Individual incentives at odds with organizational incentives

“Eliminate numerical quotas for the workforce and numerical goals for management.” –Point #11 of Deming’s 14 points

When I picked up my car from the shop earlier this week, I learned a bit about the service center’s pay structure for its employees:

  • Service center representatives (the people up front) are paid by the ticket that they personally write up. They are paid more for bigger tickets (i.e. bigger jobs).
  • Maintenance technicians are paid a set amount for a job. For example, they get about half an hour’s credit for doing an inspection.
  • If there is an error (e.g. the wrong part was used), then no one gets paid.

Certainly every service center isn’t structured this way. But think about the implications of this pay structure:

  • There are two service center representatives and they therefore compete. Maybe they have an uneasy truce where they alternate cars that come in. If one of them found a better/faster way to work, they may not tell the others so that they have an advantage.
  • The service center representatives have incentives to take in as much work as possible, regardless of whether the maintenance technicians have the time to do the work.
  • Maintenance technicians have a strong incentive to work quickly rather than thoroughly.
  • Who knows how the work is assigned to the maintenance technicians. For example, in this system you’d want the highest paying jobs for the actual time required. Maybe if they are friends with the service center representatives then they get the better work. Or maybe there is some other arrangement.
  • As Deming found, over 90% of all defects are not attributable to one individual. In the case of the bad part, the wrong part may have been ordered (by a different department) or the upstream warehouse may have provided the bad part.
  • Many of these people may want to do a really good job, but the incentives may discourage them from doing a good job. For example, there may be a better way to divide labor between the service center representatives.

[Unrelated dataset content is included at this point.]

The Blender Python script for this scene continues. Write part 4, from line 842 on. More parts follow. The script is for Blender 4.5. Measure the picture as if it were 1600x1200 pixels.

Several years ago I read Deming’s “The New Economics,” which I re-read last year. Deming insists that pay should not be tied to performance. This runs counter to almost every company’s practices: Deming would argue that people should not receive a performance review much less be given a score, much less have their pay affected by a score.

The argument is simple: one person’s performance is greatly affected by factors outside their control. A salesperson makes a sale in part because their flight wasn’t delayed and because engineering rolled out a new product to sell. A technician crashes a server because they were told to “do it now” by their manager. A manager hits their sales targets because the economy is rebounding.

Deming believed that people have a natural desire to do well in their jobs, and that if you explain the situation well and clarify expectations then they will step up to the task. They will find things that you can’t see that will make your organization more effective. For example, someone responsible for data entry might find a way to automate their job–how do you support them for being creative rather than eliminating the now-unneeded position?

If you or your organization can’t resist incentive structures, at least try to align your incentives to organizational outcomes: by bonuses for everyone based on organizational performance, for example, or by replacing tips with across-the-board pay increases.